(Scene script records)
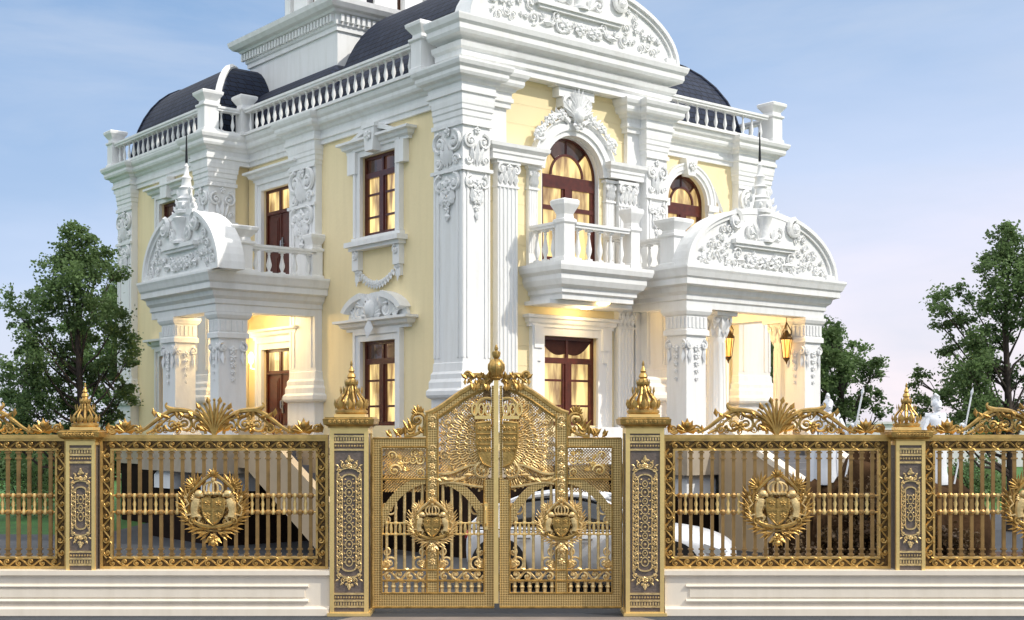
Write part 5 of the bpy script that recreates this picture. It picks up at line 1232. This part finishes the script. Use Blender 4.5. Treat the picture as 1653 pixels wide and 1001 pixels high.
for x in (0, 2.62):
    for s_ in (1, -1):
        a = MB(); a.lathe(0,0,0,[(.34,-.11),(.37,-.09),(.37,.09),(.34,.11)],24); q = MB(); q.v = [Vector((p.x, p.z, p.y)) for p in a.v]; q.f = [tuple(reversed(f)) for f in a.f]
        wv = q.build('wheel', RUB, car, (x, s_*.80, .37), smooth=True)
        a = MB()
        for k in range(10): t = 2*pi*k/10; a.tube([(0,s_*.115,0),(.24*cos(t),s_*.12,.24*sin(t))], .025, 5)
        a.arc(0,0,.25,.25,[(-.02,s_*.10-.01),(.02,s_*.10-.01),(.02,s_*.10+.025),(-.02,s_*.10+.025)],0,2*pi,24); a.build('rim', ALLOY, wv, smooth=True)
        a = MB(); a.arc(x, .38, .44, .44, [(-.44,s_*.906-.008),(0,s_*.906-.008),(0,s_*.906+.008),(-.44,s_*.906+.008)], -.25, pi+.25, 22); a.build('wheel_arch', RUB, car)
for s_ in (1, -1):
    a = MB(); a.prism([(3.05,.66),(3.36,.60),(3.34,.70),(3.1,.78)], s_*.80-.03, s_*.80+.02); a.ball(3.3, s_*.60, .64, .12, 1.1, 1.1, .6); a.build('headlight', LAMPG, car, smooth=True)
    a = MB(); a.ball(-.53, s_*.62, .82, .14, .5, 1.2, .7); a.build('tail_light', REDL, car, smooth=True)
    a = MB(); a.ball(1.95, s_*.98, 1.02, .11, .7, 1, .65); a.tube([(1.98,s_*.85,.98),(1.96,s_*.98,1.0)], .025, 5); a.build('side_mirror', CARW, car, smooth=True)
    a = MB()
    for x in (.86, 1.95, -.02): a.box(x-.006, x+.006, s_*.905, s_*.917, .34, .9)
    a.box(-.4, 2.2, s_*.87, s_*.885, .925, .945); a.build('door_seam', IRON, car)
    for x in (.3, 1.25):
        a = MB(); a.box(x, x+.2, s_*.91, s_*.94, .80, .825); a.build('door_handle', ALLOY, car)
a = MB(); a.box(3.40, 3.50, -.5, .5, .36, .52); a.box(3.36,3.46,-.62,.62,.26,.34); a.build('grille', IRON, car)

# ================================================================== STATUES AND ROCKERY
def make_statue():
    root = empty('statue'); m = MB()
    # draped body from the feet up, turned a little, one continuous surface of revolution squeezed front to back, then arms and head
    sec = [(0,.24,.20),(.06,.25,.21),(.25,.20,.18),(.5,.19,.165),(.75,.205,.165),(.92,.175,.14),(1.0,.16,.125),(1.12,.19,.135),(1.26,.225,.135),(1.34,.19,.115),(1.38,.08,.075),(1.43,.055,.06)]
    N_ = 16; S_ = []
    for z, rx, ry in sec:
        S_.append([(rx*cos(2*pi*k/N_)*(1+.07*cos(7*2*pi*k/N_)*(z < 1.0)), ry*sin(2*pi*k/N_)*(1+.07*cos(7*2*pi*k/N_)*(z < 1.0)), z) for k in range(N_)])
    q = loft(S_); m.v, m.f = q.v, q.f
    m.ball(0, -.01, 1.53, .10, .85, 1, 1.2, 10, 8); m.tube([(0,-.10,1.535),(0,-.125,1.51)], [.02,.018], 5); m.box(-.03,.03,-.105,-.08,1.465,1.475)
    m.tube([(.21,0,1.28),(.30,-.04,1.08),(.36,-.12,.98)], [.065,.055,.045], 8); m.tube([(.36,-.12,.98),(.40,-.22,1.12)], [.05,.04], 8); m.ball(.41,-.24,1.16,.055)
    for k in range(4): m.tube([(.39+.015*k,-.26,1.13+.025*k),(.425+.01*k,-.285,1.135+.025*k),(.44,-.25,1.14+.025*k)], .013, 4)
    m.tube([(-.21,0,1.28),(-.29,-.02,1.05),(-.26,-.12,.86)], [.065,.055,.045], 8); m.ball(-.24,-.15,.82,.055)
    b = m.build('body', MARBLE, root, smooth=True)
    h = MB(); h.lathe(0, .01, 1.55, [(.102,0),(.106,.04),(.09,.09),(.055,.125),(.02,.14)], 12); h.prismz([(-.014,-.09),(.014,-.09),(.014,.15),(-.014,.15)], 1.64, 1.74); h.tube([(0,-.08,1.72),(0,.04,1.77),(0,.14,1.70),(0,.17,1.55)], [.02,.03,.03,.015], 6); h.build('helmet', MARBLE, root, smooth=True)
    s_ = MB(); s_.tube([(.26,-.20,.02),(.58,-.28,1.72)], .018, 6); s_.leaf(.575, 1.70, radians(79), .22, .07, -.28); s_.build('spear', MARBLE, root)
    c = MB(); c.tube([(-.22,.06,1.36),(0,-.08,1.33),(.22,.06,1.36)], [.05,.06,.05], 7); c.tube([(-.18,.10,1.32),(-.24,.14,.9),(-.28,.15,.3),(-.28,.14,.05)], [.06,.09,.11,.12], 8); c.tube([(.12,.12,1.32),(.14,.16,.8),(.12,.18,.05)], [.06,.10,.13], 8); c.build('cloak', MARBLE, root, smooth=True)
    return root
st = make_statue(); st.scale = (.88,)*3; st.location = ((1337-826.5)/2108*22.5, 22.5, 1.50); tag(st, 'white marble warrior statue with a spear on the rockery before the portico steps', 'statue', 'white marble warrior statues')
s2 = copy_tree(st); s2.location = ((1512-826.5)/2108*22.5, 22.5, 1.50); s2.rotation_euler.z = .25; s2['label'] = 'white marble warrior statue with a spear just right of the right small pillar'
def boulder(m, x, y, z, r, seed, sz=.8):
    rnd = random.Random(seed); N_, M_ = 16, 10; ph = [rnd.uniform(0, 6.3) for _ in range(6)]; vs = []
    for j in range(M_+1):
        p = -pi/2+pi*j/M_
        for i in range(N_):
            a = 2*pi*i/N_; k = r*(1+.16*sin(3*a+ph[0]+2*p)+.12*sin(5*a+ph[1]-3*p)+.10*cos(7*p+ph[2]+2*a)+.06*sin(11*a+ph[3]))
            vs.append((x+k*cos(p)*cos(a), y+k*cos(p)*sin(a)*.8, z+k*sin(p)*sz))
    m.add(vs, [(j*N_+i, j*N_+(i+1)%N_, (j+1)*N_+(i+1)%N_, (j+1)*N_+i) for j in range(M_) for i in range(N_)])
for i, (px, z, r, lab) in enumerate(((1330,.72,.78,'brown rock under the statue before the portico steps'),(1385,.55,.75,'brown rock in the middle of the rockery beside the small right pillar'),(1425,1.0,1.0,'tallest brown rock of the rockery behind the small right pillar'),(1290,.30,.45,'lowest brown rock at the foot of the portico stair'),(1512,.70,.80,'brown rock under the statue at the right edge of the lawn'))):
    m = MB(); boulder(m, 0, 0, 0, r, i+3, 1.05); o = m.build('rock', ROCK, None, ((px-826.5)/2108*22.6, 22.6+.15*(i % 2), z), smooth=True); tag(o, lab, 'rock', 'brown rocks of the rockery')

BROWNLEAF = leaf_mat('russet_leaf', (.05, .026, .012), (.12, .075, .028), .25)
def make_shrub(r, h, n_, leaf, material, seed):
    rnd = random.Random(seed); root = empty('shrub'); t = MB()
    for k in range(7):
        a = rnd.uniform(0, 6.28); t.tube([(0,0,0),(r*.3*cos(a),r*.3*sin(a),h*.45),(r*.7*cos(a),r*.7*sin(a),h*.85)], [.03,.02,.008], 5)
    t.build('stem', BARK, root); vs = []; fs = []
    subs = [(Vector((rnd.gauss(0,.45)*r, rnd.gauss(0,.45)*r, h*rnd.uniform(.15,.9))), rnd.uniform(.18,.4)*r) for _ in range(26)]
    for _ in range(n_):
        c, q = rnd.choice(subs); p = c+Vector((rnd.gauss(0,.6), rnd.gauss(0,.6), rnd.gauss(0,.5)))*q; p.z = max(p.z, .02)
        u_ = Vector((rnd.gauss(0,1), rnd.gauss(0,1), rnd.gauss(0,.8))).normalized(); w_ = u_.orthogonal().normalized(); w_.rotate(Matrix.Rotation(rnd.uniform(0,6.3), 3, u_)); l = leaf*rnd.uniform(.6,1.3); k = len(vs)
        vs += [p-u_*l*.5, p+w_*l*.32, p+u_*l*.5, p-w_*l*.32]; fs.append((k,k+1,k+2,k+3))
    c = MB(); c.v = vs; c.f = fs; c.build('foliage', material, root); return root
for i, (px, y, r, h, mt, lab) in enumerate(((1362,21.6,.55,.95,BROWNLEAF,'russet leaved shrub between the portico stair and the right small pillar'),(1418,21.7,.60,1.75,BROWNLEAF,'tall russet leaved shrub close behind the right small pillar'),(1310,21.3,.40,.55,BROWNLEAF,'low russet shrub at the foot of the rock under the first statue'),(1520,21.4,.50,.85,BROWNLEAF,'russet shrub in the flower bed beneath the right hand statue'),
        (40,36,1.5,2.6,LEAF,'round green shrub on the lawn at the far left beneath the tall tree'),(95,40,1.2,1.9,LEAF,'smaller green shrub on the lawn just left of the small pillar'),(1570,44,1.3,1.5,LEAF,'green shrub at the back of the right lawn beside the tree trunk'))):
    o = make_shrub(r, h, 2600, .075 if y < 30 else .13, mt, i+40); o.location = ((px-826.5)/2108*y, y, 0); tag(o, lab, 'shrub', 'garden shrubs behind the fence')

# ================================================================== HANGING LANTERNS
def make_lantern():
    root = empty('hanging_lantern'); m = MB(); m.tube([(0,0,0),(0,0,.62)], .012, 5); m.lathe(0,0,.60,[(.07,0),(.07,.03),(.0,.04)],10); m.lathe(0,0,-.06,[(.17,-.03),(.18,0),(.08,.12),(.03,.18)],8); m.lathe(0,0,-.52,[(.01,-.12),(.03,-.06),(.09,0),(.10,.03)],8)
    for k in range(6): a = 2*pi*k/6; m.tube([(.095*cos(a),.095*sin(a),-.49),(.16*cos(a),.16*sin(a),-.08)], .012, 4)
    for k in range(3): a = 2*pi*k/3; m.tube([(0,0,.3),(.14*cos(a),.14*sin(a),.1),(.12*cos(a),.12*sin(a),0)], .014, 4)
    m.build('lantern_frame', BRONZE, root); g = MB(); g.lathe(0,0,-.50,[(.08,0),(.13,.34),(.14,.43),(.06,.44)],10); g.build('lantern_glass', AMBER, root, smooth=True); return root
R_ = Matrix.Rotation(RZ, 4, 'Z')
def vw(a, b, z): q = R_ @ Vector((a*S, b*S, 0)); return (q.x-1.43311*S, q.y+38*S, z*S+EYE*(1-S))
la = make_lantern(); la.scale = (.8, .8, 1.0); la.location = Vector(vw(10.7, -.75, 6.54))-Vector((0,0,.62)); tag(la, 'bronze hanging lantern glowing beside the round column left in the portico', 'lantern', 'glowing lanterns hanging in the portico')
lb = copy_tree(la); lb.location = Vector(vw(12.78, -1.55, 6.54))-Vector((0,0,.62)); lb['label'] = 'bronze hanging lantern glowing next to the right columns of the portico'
...
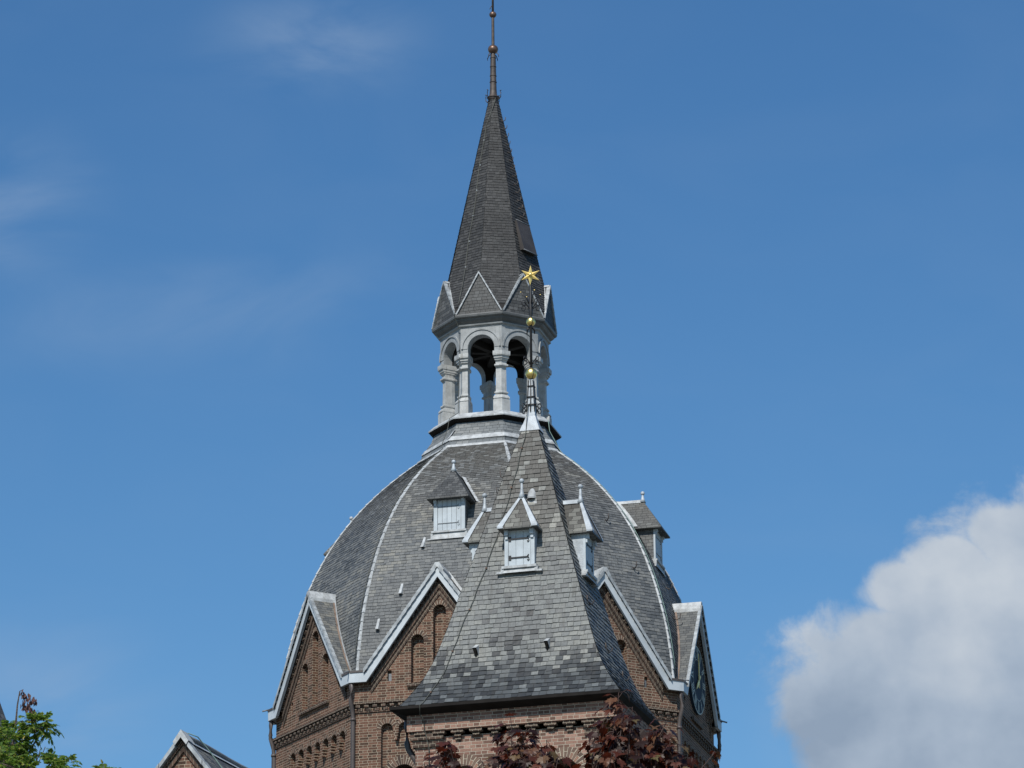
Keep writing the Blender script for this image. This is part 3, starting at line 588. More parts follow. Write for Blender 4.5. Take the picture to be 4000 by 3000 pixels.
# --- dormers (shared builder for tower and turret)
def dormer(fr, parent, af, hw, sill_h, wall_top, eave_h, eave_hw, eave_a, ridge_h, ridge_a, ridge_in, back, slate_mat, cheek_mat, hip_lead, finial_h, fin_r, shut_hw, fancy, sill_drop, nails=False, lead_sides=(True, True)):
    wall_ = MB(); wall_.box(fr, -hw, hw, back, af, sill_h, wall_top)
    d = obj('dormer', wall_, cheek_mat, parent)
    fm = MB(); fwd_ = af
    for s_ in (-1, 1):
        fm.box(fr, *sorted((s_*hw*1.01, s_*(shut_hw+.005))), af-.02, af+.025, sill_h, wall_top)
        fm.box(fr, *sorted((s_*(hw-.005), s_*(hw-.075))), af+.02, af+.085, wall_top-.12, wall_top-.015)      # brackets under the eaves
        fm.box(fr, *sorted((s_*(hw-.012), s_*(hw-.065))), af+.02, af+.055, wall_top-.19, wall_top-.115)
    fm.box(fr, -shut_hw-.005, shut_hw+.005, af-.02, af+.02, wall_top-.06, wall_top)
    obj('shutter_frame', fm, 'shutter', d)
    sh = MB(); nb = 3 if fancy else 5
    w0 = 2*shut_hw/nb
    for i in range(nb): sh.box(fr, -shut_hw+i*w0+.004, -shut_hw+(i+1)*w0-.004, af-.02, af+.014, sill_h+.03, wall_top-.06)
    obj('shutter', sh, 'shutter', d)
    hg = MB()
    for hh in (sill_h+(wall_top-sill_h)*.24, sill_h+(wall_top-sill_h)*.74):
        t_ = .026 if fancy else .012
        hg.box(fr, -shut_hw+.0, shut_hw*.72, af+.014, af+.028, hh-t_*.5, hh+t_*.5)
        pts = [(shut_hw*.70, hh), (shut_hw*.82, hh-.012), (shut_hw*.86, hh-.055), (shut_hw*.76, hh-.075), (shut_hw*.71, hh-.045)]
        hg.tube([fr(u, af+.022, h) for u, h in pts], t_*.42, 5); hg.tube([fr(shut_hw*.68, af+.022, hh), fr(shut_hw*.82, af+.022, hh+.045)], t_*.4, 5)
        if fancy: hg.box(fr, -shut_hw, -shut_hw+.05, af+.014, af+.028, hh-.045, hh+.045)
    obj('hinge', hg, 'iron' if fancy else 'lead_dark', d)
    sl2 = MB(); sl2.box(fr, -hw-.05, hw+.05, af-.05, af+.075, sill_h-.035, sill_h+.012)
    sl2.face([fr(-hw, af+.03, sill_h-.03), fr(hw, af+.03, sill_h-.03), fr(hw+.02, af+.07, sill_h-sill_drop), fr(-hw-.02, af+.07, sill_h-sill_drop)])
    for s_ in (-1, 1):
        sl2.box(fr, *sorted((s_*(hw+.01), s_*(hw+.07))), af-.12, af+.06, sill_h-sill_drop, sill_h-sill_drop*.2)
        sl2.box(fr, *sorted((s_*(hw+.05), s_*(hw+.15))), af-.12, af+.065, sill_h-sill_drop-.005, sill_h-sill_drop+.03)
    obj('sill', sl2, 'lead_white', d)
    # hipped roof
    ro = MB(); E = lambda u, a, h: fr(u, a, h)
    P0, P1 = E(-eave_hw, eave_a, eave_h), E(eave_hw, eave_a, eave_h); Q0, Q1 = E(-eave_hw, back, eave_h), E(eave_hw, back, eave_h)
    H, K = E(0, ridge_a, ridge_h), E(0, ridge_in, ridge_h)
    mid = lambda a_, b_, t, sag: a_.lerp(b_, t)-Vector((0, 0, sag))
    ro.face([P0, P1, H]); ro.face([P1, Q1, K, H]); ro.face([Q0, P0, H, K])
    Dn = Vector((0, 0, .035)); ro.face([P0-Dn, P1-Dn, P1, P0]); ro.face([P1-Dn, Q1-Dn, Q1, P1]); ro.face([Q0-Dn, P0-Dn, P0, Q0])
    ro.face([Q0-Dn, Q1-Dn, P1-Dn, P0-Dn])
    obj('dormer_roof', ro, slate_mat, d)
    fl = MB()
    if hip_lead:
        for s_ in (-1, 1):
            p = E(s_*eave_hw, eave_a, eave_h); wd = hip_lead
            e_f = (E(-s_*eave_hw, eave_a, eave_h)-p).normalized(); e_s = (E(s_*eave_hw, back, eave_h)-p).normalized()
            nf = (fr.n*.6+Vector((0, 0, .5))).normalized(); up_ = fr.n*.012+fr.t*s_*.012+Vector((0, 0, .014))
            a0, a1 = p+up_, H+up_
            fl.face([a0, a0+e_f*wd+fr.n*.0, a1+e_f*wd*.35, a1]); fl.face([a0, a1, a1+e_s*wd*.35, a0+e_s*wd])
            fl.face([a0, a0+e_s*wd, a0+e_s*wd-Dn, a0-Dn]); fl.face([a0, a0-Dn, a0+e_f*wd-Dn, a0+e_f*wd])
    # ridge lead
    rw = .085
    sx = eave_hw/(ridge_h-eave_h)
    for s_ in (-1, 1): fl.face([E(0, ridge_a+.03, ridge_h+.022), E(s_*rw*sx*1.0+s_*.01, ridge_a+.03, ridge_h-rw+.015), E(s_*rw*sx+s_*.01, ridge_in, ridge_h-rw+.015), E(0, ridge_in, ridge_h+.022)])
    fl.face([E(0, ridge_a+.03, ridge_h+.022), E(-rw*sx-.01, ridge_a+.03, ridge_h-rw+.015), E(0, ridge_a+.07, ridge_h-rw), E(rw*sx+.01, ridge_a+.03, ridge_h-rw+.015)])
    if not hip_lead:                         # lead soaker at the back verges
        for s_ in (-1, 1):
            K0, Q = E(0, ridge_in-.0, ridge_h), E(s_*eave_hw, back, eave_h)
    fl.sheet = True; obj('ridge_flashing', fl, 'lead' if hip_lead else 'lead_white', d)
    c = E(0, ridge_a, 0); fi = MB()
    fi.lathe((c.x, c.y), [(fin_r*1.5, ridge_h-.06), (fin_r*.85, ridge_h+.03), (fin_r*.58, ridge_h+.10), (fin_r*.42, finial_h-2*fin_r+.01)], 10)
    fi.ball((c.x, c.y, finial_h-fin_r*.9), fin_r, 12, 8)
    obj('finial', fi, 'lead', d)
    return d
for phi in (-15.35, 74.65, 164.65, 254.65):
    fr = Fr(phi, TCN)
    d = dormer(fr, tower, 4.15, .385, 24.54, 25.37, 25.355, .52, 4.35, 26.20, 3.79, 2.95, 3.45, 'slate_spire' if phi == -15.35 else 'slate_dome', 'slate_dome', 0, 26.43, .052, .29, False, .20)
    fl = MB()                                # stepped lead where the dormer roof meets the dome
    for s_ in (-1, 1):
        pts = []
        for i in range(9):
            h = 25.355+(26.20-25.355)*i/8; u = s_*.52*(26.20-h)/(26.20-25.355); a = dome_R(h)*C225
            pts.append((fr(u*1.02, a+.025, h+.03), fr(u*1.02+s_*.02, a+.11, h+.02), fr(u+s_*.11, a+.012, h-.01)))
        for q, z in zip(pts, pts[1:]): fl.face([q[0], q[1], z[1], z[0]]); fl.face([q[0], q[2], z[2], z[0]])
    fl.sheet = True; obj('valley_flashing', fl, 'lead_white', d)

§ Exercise
Output a single number: how many lines contain the word "pixels".

§ Answer to the task
2